Typically, he has a message he wants to get out every time he steps behind a microphone, which is a mindset that he extends to his players.

“During the season on Tuesday when our guys become available (reporters for interviews), a lot of times I'll meet with them before and just talk to them about my message for the press conference and things they need to hit on,” Day said in June in a conversation with the Ohio State Sports and Society Initiative. 

So when Day’s Zoom press conference on Aug. 12 – six days after he spoke following Ohio State’s first preseason practice and one day after Big Ten postponed the fall football season – progressed, it became clearer by the moment that he hoped people would listen to how hoped the conference would go about its next step. Day’s plan involved starting the football season in January, playing eight games and wrapping it up in time to play a complete fall season later that fall.

He appeared to be all-in on his idea, saying, “I feel pretty strongly about what I’ve said and I’m going to work hard to get it done.” And after an offseason of perpetually waiting for answers only to get the leadup to the season started and have it quashed within less than a week, he had a timeline in mind, too, to get it up and running.

“I think we need to get on this right now and get these guys some answers,” Day said. “It’s got to be weeks; it can’t be months.”

It’s been 27 days since Day’s comments. Twenty-seven days since he divulged his plan.

Since then? Nothing. Nothing concrete from the Big Ten about what’s next for a football season currently in limbo.

Big Ten commissioner Kevin Warren gave in to a mountain of pressure to say something about why his conference pushed back the season to a yet-to-be-determined date and answer questions about when the season will get played by doing the very least: He released an open letter eight days after making the decision. Neither that nor the interviews he gave to a small selection of national reporters did much to placate those seeking further explanations and a plan going forward.

Kevin Warren
Thomas J. Russo-USA TODAY Sports.

Anybody who thought those the first eight days of fury, confusion and consternation following the postponement would be the most chaotic were, to put it lightly, wrong.

The past couple of weeks of nearly-impossible-to-follow storylines have featured a lawsuit from Nebraska’s players that turned up the Big Ten’s 11-3 vote to postpone the season, parent-led protests that took place at both the Big Ten’s headquarters and on several campuses including Ohio State, a call from President Trump to Warren reportedly facilitated by Clay Travis, renowned lawyer Tom Mars talking openly about possibly suing the conference for answers and politicians sending letters to ask the conference to reconsider. Among all of the disarray, a lack of continuity within the Big Ten – and, to go one step further, inside of various schools – has materialized.

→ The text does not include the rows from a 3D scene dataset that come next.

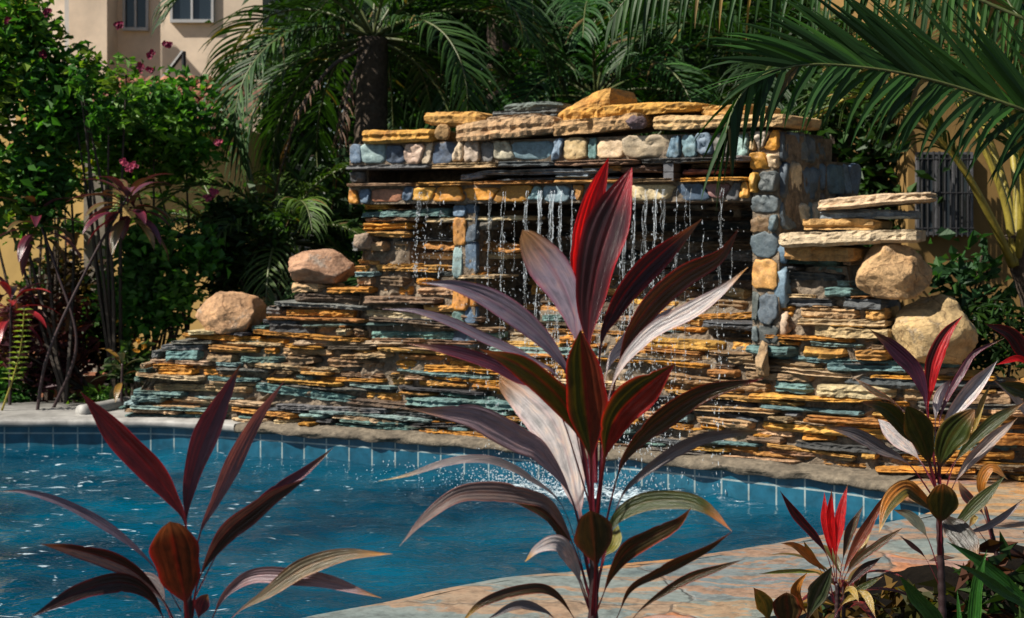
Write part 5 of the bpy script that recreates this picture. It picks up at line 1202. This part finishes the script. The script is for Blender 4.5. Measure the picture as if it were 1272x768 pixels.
# ------------------------------------------------------------------ left planting
GR = [(0.055, 0.17, 0.020), (0.10, 0.22, 0.026), (0.040, 0.13, 0.022), (0.14, 0.22, 0.022)]
MAG = (0.20, 0.012, 0.055); PK = (0.42, 0.06, 0.14)
fl = [(P(x, y, 10.2), 0.045, MAG) for x, y in [(148, 32), (207, 56), (175, 85), (187, 87), (54, 68), (10, 25), (58, 14), (188, 68), (72, 135)]]
b0 = np.array([-3.25, 10.4, 0.06])
bush('flowering_shrub', 'tall leafy shrub with small dark magenta flowers filling the upper left', 'shrub', b0, P(14, 150, 10.4), (0.66, 0.5, 1.08), 7800, 0.09, GR, 70, 0.13, 4, fl, stem_mat='dark_stem')
bush('flowering_shrub', 'arching green branches with magenta flowers reaching right over the tiled roof', 'shrub', (-2.95, 10.6, 0.06), P(135, 120, 10.3), (0.50, 0.4, 0.36), 1000, 0.075, GR, 22, 0.13, 6, stem_mat='dark_stem')
bush('leafy_shrub', 'dense green shrub between the magenta flowers and the tiled roof', 'shrub', (-2.6, 11.4, 0.06), P(195, 165, 11.4), (0.62, 0.5, 0.46), 3800, 0.09, GR[:3], 24, 0.2, 5, [(P(265, 240, 10.8), 0.05, PK), (P(258, 246, 10.8), 0.04, PK), (P(270, 178, 11.0), 0.04, PK)])
bush('leafy_shrub', 'round bright green shrub behind the left end of the slate wall', 'shrub', (-2.75, 10.9, 0.06), P(200, 345, 10.8), (0.50, 0.4, 0.46), 3200, 0.075, [(0.05, 0.17, 0.025), (0.08, 0.21, 0.035), (0.035, 0.11, 0.022)], 20, 0.2, 8, aspect=0.7)
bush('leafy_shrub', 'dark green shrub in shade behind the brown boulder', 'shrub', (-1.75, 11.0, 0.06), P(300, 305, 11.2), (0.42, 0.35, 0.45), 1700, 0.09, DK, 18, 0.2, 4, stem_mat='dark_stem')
bush('leafy_shrub', 'yellow green leafed branches in front of the yellow wall', 'shrub', (-3.7, 11.3, 0.06), P(40, 220, 11.2), (0.45, 0.3, 0.28), 420, 0.09, [(0.22, 0.22, 0.02), (0.10, 0.15, 0.02)], 12, 0.2, 8)
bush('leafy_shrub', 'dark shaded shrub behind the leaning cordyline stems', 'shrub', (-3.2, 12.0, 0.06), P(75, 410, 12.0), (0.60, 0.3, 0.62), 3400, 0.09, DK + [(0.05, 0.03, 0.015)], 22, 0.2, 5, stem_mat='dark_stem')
bush('leafy_shrub', 'reddish brown leafed shrub low among the cordyline stems', 'shrub', (-3.1, 10.8, 0.06), P(50, 420, 10.7), (0.42, 0.25, 0.48), 1000, 0.11, [(0.12, 0.025, 0.02), (0.09, 0.05, 0.02), (0.07, 0.02, 0.03)], 14, 0.22, 5, stem_mat='dark_stem', aspect=0.4)
bush('leafy_shrub', 'dark low shrub at the far left edge behind the coping', 'shrub', (-3.55, 10.8, 0.06), P(15, 480, 10.7), (0.28, 0.3, 0.2), 900, 0.07, GR[:3], 12, 0.22, 5)
bush('ground_plant', 'low green herb at the foot of the bare cordyline stems', 'plant', (-2.95, 10.6, 0.06), P(140, 500, 10.6), (0.30, 0.25, 0.12), 500, 0.07, GR, 10, 0.25, 5)
bush('ground_plant', 'small plant with round orange yellow flowers beside the slate wall', 'plant', (-2.75, 10.35, 0.06), P(165, 455, 10.35), (0.16, 0.14, 0.16), 120, 0.10, [(0.04, 0.08, 0.03), (0.06, 0.10, 0.03)], 7, 0.3, 5, [(P(x, y, 10.25), 0.028, (0.55, 0.26, 0.02)) for x, y in [(172, 423), (180, 430), (150, 447), (170, 436)]])
bush('leafy_shrub', 'sparse shrub with broad green leaves in front of the ochre house wall', 'shrub', (2.75, 8.9, 0.06), P(1205, 345, 8.9), (0.25, 0.2, 0.26), 150, 0.12, [(0.03, 0.09, 0.03), (0.04, 0.11, 0.04)], 12, 0.25, 7, aspect=0.6)
bush('leafy_shrub', 'dark grassy shrub at the foot of the yellow green palm', 'shrub', (2.9, 8.4, 0.06), P(1235, 420, 8.4), (0.25, 0.2, 0.22), 700, 0.09, DK, 10, 0.25, 5, aspect=0.25)
bush('ground_plant', 'dark leafy ground plant at the foot of the small red tufted cordyline', 'plant', (1.15, 4.6, 0.06), P(1085, 762, 4.55), (0.24, 0.14, 0.10), 150, 0.12, [(0.02, 0.045, 0.012), (0.05, 0.05, 0.012), (0.10, 0.06, 0.015)], 9, 0.3, 4, stem_mat='dark_stem', aspect=0.3)
bush('ground_plant', 'dark leafy ground plant before the shaded rock in the bottom right corner', 'plant', (1.6, 4.4, 0.06), P(1262, 745, 4.35), (0.20, 0.14, 0.14), 150, 0.12, [(0.02, 0.05, 0.012), (0.03, 0.06, 0.012), (0.08, 0.03, 0.015)], 9, 0.3, 4, stem_mat='dark_stem', aspect=0.3)
# fern-like small palms low at the left
for lab, base, z, cc in [('low fern palm with yellow green arching fronds in the shade behind the pinkish boulder', (-1.85, 11.6), 1.25, (0.06, 0.11, 0.02)), ('bright green fern palm in front of the tiled roof', (-2.5, 12.2), 1.25, (0.07, 0.15, 0.02)), ('dark fern palm beside the left edge of the trough', (-1.25, 11.6), 0.95, (0.035, 0.085, 0.02))]:
    palm('fern_palm', lab, (*base, 0.06), z, 15, 1.30, cc, 0.34, 34, (0, 0), 1.0, 0.05, wid=0.020, elev=(0, 72))

def rosette(label, base, top, nl, ln, wid, cols, lean_pts=None, group=None, cat='cordyline', stem_r=0.013, up=(-0.25, 1.1)):
    base = np.asarray(base, float); top = np.asarray(top, float); root = thing('cordyline_plant', label, cat, base, group)
    a = Acc(); C = crom([base] + [np.asarray(q, float) for q in (lean_pts or [])] + [top], 30); a.tube(C, np.linspace(stem_r, stem_r * 0.7, 30) * (1 + 0.08 * np.sin(np.arange(30) * 2.0)), 7); obj('stem', a, M['stem'], root, True)
    for k in range(nl):
        th = k * 2.39996 + rng.normal(0, 0.2); el = up[0] + (up[1] - up[0]) * k / nl + rng.normal(0, 0.1); L = ln * rng.uniform(0.75, 1.15)
        h = np.array([math.cos(th), math.sin(th), 0]); q = top - np.array([0, 0, 0.16 * (1 - k / nl)]); pts = []
        for j in range(8):
            pts.append(q.copy()); q = q + (h * math.cos(el) + np.array([0, 0, math.sin(el)])) * L / 7; el -= 0.17
        Cc = crom(pts, 14); T = np.gradient(Cc, axis=0); T /= np.linalg.norm(T, axis=1)[:, None]
        sd = np.cross(T, [0, 0, 1]); sd /= np.linalg.norm(sd, axis=1)[:, None] + 1e-9; nn = np.cross(sd, T)
        t = np.linspace(0, 1, 14); b = np.clip((t - 0.15) / 0.85, 0, 1); hw = np.maximum(np.sin(math.pi * b ** 0.85) ** 0.8, 0.1) * wid / 2; hw[-1] = 0.001
        c = np.linspace(-1, 1, 5); V = Cc[:, None] + sd[:, None] * (c[None, :, None] * hw[:, None, None]) + nn[:, None] * (np.abs(c)[None, :, None] * 0.3 * hw[:, None, None])
        m_, e_ = cols[rng.integers(len(cols))]; kk = (np.abs(c) ** 3)[None, :, None]; cc = np.repeat(np.array(m_)[None, None] * (1 - kk) + np.array(e_)[None, None] * kk, 14, 0)
        UV = np.zeros((14, 5, 2)); UV[..., 0] = c * 0.5 + k; UV[..., 1] = t[:, None]
        a = Acc(); a.alpha = 0.08; a.grid(V, cc, UV); obj('leaf', a, M['cord'], root, True)
    return root
DP = [((0.06, 0.015, 0.03), (0.16, 0.02, 0.04)), ((0.09, 0.04, 0.06), (0.16, 0.04, 0.06)), ((0.10, 0.012, 0.03), (0.2, 0.02, 0.04)), ((0.10, 0.08, 0.03), (0.12, 0.05, 0.03))]
rt = rosette('tall leaning cordyline with a dark purple rosette under pink flowers at the left', P(44, 510, 10.0) * [1, 1, 0] + [0, 0, 0.06], P(158, 245, 10.0), 30, 0.40, 0.085, DP, [P(60, 440, 10.0), P(110, 330, 10.0)])
for p in [(155, 203), (165, 205), (160, 210)]: flower(P(p[0], p[1], 10.0), 0.04, PK, rt)
rosette('second leaning cordyline with sparse reddish leaves before the yellow wall', P(60, 512, 10.15) * [1, 1, 0] + [0, 0, 0.06], P(45, 265, 10.2), 16, 0.42, 0.075, DP, [P(95, 430, 10.1), P(72, 340, 10.15)])
rosette('short red leaved cordyline low at the far left edge', P(12, 520, 10.3) * [1, 1, 0] + [0, 0, 0.06], P(14, 370, 10.3), 18, 0.40, 0.07, [((0.20, 0.015, 0.02), (0.3, 0.02, 0.03)), DP[0]])
rosette('small croton with upright red leaf behind the left end of the slate wall', P(185, 470, 10.5) * [1, 1, 0] + [0, 0, 0.06], P(190, 425, 10.5), 9, 0.26, 0.06, [((0.20, 0.03, 0.02), (0.3, 0.05, 0.03)), ((0.08, 0.10, 0.04), (0.10, 0.12, 0.05))], cat='croton')
rosette('little green cordyline standing by the coping near the wall end', P(150, 500, 10.1) * [1, 1, 0] + [0, 0, 0.06], P(152, 452, 10.1), 11, 0.26, 0.05, [((0.06, 0.09, 0.04), (0.09, 0.10, 0.05)), ((0.16, 0.10, 0.02), (0.2, 0.1, 0.03))])
rosette('low olive and dark red cordyline clump behind the spiky red tuft', (P(1048, 768, 4.45) * [1, 1, 0] + [0, 0, 0.06]), P(1048, 722, 4.45), 20, 0.24, 0.034, [((0.05, 0.012, 0.010), (0.2, 0.02, 0.02)), ((0.06, 0.06, 0.015), (0.14, 0.06, 0.02)), ((0.20, 0.12, 0.03), (0.26, 0.12, 0.03))], stem_r=0.008)
# slender yellow green spike plant at far left
root = thing('spike_plant', 'slender yellow green weed with whorled leaves at the far left', 'plant', P(3, 520, 9.95) * [1, 1, 0] + [0, 0, 0.06])
a = Acc(); C = crom([P(2, 510, 9.95), P(16, 470, 9.95), P(26, 430, 9.95), P(30, 385, 9.95)], 20); a.tube(C, np.linspace(0.009, 0.004, 20), 5); obj('stem', a, M['rachis'], root, True)
a = Acc()
for k in range(6, 20):
    for j in range(5):
        th = j * 1.26 + k; d = np.array([math.cos(th), math.sin(th), 0.35]); L = 0.10 * (1 - 0.02 * k); s_ = np.array([-math.sin(th), math.cos(th), 0]) * 0.011; p = C[k]
        a.add([p, p + d * L * 0.5 + s_, p + d * L - [0, 0, 0.02], p + d * L * 0.5 - s_], [(0, 1, 2, 3)], (0.20, 0.26, 0.05))
obj('foliage', a, M['leaf'], root)
# rocks and kerb at the left
boulder(62, 400, 30, 40, 0.2, 11.4, (0.36, 0.25, 0.15), 'brown boulder half hidden behind the bare cordyline stems', 31, 8)
boulder(110, 470, 16, 18, 0.12, 11.2, (0.30, 0.24, 0.19), 'small grey rock under the green shrub by the column', 32, 7)
a = Acc(); c = crom([P(100, 523, 9.75), P(128, 508, 9.95), P(160, 492, 10.25)], 12); c[:, 2] = 0.17; a.tube(c, 0.05, 10)
tag(obj('kerb', a, M['white'], smooth=True), 'rounded pale kerb running back from the pool coping', 'kerb', kind='structure')

# right house: ochre wall with barred window
HW = 10.6
h3 = thing('ochre_house', 'shaded ochre house wall with a barred window behind the right palm', 'house', (P(1220, 280, HW)[0], HW, 0.06))
a = Acc(); wbox(a, P(1128, 0, HW)[0], 7.5, HW, HW + 3, 0.06, 4.2); obj('wall', a, M['ochre'], h3)
a = Acc(); wbox(a, P(1118, 0, HW)[0], 7.6, HW - 1.5, HW - 0.003, 3.62, 3.76); obj('eave', a, M['ochre'], h3)  # overhang added out of view to shade the ochre wall
window(h3, 1142, 192, 1206, 288, HW, 2, True, 'steel')
for o in bpy.data.objects:
    if '_w' in o: del o['_w']
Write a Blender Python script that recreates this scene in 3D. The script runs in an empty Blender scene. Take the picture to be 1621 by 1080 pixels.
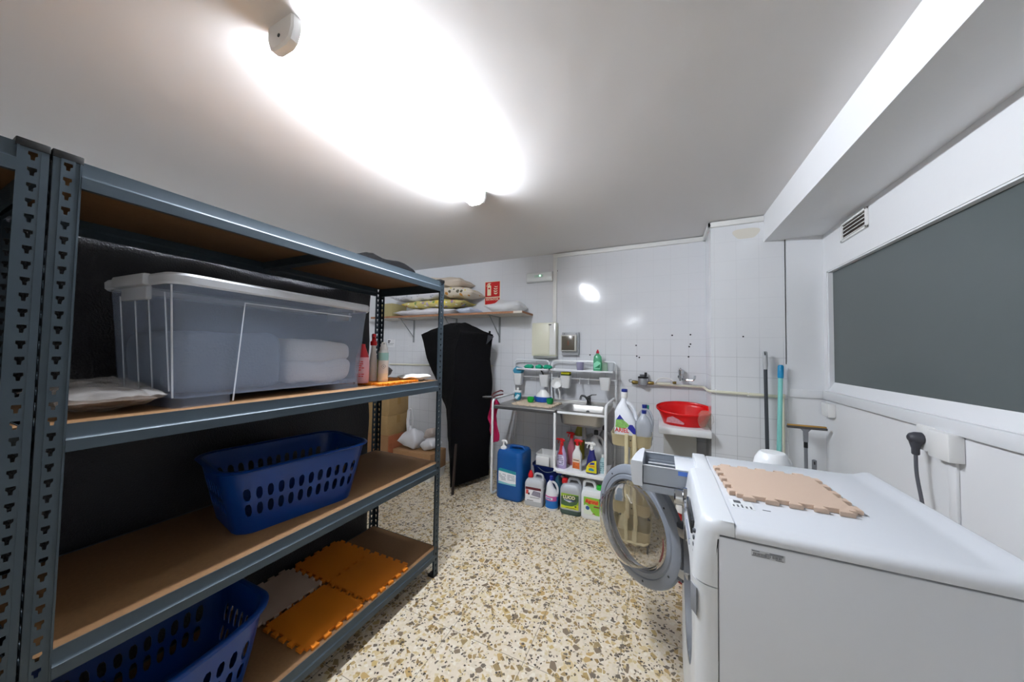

Good luck to anybody in search of clear, concise answers about either what happened or what’s coming next. How many times can you say, ‘OK, this is the time the Big Ten will come out with a plan and be transparent about the process,’ and be proven incorrect before you throw up your hands?

Perhaps, the public will never know the tick-tock account of everything that has transpired behind the scenes over the last five weeks. The Big Ten surely won’t look to open up about what’s happened any more than the minimal information it has divulged thus far – though doing so would likely aid its case considering how little it has even attempted to control the message ever after hiring Carrie Cecil, the CEO of Anachel Communications.

The next step for the Big Ten shouldn’t take nearly as long to materialize, but it somehow has.

Reports of a potential impending re-vote about whether or not to undo the postponement and play fall beginning in October surfaced in the past week or so, though they haven’t been corroborated by national reporters. If that option – reportedly pushed by the conference’s coaches, including Day – is a possibility, even after Warren completely ruling it out in his open letter just a few weeks ago, a decision has to be made now in order to use the season’s runway. 

It’s clearly the option that most benefits the Buckeyes, who have arguably the country’s best college football team that desperately wants to play for a spot in the College Football Playoff. 

Yet if October football remains a pipedream, the Big Ten needs to say so, and it should do so soon. It owes the players some clarity about when this season will be held, whether beginning in October, November, January or sometime else. An inexplicable yet admitted complete lack of any discussion between the conference’s president and athletic directors about what a spring or winter season would look like before postponing to play in either the spring or winter surely didn’t help, but they’ve now had almost a month. It’s past time to make a decision.

Yet as Warren and the presidents take their time, outside of a glimmer of hope a month or two ago when a season appeared possible, Ohio State’s players and coaches are left to do what it’s done since March: Simply wait for a plan to be made.